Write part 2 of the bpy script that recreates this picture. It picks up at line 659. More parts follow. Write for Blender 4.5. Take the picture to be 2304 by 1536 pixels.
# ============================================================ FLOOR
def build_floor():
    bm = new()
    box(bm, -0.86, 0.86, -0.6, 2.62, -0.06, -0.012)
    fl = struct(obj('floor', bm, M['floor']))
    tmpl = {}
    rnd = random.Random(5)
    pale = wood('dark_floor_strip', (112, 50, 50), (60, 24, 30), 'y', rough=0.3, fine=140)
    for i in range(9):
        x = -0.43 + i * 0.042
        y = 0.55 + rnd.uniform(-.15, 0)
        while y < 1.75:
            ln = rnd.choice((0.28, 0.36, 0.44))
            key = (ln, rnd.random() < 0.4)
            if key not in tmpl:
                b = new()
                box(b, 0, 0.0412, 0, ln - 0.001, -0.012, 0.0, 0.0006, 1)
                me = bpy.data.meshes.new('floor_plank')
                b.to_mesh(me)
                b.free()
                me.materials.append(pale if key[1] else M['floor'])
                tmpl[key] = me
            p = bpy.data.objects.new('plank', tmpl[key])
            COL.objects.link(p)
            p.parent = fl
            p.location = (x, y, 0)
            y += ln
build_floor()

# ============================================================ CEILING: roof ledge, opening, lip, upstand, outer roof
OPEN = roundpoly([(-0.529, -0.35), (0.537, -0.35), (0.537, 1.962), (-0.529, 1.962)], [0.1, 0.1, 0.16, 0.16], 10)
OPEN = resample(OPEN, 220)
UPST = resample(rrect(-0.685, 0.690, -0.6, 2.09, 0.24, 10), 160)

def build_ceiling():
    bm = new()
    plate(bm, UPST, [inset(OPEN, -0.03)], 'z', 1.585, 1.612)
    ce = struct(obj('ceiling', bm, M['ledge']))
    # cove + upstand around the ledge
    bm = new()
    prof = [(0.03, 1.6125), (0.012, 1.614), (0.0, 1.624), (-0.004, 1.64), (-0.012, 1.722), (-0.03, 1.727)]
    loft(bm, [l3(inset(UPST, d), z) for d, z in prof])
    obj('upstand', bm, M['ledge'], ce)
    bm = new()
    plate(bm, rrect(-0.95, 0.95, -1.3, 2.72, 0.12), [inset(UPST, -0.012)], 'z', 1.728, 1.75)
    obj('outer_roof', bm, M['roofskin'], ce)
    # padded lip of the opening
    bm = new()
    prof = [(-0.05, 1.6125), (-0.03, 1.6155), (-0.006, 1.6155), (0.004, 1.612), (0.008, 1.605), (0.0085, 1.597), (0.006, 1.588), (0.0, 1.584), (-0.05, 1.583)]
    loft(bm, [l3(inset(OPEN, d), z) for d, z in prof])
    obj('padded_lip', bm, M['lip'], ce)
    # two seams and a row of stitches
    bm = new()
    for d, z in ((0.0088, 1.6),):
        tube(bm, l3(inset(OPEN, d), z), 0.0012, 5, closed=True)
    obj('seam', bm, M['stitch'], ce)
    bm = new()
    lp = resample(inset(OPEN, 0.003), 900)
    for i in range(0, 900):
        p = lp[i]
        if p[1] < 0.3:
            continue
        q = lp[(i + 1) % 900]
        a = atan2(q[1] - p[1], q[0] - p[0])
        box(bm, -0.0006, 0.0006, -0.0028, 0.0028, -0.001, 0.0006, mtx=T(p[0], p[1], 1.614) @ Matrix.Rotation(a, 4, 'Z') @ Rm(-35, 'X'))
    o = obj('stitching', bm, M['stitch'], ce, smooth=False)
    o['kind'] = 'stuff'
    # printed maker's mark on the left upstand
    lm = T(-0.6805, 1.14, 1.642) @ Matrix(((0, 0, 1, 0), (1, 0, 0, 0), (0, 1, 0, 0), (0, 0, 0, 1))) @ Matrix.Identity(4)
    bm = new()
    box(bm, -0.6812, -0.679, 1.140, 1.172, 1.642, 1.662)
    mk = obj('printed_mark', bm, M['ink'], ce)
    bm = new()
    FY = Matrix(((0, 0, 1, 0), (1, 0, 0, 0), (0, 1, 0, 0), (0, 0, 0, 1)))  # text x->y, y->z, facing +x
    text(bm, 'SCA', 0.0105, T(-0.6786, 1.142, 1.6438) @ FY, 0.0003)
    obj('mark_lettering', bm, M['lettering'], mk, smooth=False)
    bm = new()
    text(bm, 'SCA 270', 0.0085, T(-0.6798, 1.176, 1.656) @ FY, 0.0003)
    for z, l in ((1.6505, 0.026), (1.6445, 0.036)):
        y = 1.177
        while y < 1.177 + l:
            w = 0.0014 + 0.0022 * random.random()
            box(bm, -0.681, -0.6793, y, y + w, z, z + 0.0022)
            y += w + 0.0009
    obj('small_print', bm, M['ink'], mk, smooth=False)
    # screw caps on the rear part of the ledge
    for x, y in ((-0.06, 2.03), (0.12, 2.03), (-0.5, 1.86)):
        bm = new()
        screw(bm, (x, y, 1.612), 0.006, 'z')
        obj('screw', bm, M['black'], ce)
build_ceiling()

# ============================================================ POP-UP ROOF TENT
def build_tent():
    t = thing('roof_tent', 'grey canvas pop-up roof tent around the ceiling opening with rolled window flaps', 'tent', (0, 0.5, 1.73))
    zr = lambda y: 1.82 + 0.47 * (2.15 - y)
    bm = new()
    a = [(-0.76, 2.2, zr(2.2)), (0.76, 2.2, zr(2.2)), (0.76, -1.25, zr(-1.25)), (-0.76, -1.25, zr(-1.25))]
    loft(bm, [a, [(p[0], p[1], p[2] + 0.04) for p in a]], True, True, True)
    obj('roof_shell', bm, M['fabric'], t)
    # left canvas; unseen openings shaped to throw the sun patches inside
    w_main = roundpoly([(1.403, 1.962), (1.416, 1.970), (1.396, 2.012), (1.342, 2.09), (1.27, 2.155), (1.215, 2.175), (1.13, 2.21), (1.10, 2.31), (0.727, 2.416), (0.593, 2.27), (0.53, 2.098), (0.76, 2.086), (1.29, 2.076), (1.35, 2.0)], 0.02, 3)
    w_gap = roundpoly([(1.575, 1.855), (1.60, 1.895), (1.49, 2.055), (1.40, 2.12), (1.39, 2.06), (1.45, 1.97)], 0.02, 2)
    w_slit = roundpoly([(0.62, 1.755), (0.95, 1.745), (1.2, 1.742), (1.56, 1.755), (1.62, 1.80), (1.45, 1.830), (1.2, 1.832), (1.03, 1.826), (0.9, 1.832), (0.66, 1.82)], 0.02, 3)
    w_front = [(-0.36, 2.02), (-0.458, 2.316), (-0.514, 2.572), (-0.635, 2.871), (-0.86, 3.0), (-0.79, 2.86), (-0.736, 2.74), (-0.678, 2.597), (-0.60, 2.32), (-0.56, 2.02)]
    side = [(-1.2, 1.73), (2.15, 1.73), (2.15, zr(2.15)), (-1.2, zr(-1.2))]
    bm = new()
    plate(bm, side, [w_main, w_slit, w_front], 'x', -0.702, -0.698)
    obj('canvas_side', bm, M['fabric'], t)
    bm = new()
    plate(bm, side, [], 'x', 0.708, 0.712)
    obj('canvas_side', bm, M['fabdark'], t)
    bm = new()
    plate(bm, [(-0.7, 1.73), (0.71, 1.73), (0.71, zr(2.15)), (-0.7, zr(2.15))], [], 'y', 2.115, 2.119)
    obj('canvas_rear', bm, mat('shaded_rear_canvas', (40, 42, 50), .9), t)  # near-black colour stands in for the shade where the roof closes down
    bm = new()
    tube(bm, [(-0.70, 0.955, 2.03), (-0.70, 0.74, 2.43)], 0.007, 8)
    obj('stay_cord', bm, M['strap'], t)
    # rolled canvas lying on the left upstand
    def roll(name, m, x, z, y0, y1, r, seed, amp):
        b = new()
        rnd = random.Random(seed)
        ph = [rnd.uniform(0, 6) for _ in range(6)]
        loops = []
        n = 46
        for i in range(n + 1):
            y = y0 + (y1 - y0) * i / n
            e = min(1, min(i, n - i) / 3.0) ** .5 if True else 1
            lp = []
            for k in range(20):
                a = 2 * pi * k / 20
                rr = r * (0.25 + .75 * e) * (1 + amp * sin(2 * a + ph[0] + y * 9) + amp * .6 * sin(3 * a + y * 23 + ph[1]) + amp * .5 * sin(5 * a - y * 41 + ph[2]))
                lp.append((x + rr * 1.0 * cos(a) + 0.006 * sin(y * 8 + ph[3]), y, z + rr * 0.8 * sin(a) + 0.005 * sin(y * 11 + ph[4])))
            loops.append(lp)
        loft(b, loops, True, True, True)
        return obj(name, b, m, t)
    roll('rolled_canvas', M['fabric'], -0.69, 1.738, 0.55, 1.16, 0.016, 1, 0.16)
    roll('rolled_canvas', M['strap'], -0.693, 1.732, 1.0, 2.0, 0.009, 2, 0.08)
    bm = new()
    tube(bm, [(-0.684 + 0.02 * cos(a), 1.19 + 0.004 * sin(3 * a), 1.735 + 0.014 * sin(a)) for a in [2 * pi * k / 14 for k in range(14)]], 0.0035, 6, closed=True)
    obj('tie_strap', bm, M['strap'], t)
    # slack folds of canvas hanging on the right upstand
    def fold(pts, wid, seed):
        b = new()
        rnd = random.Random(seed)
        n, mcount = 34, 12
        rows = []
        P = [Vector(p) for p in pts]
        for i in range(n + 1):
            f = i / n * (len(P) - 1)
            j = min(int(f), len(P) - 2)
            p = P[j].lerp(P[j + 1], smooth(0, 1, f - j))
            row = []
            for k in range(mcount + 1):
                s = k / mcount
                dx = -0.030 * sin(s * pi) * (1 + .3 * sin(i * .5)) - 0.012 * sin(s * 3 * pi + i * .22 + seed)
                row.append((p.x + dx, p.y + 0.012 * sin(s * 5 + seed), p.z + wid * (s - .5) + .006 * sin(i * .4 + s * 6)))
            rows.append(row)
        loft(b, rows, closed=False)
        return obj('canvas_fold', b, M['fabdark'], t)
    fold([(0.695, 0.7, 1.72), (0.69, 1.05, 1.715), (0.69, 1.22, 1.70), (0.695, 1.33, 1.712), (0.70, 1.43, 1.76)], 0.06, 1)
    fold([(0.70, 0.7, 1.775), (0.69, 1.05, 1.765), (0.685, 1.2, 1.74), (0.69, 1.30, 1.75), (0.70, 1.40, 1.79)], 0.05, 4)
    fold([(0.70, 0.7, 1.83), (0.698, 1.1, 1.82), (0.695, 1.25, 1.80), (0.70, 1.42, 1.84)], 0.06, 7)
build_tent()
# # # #
DESCRIPTION OF THE TASK
Everything from the first line above through the line that contains "UPST = resample(rrect(-0.685, 0.690, -0.6, 2.09, 0.24, 10), 160)" should be duplicated exactly, please, and nothing beyond it.

ANSWER BELOW
Write part 2 of the bpy script that recreates this picture. It picks up at line 659. More parts follow. Write for Blender 4.5. Take the picture to be 2304 by 1536 pixels.
# ============================================================ FLOOR
def build_floor():
    bm = new()
    box(bm, -0.86, 0.86, -0.6, 2.62, -0.06, -0.012)
    fl = struct(obj('floor', bm, M['floor']))
    tmpl = {}
    rnd = random.Random(5)
    pale = wood('dark_floor_strip', (112, 50, 50), (60, 24, 30), 'y', rough=0.3, fine=140)
    for i in range(9):
        x = -0.43 + i * 0.042
        y = 0.55 + rnd.uniform(-.15, 0)
        while y < 1.75:
            ln = rnd.choice((0.28, 0.36, 0.44))
            key = (ln, rnd.random() < 0.4)
            if key not in tmpl:
                b = new()
                box(b, 0, 0.0412, 0, ln - 0.001, -0.012, 0.0, 0.0006, 1)
                me = bpy.data.meshes.new('floor_plank')
                b.to_mesh(me)
                b.free()
                me.materials.append(pale if key[1] else M['floor'])
                tmpl[key] = me
            p = bpy.data.objects.new('plank', tmpl[key])
            COL.objects.link(p)
            p.parent = fl
            p.location = (x, y, 0)
            y += ln
build_floor()

# ============================================================ CEILING: roof ledge, opening, lip, upstand, outer roof
OPEN = roundpoly([(-0.529, -0.35), (0.537, -0.35), (0.537, 1.962), (-0.529, 1.962)], [0.1, 0.1, 0.16, 0.16], 10)
OPEN = resample(OPEN, 220)
UPST = resample(rrect(-0.685, 0.690, -0.6, 2.09, 0.24, 10), 160)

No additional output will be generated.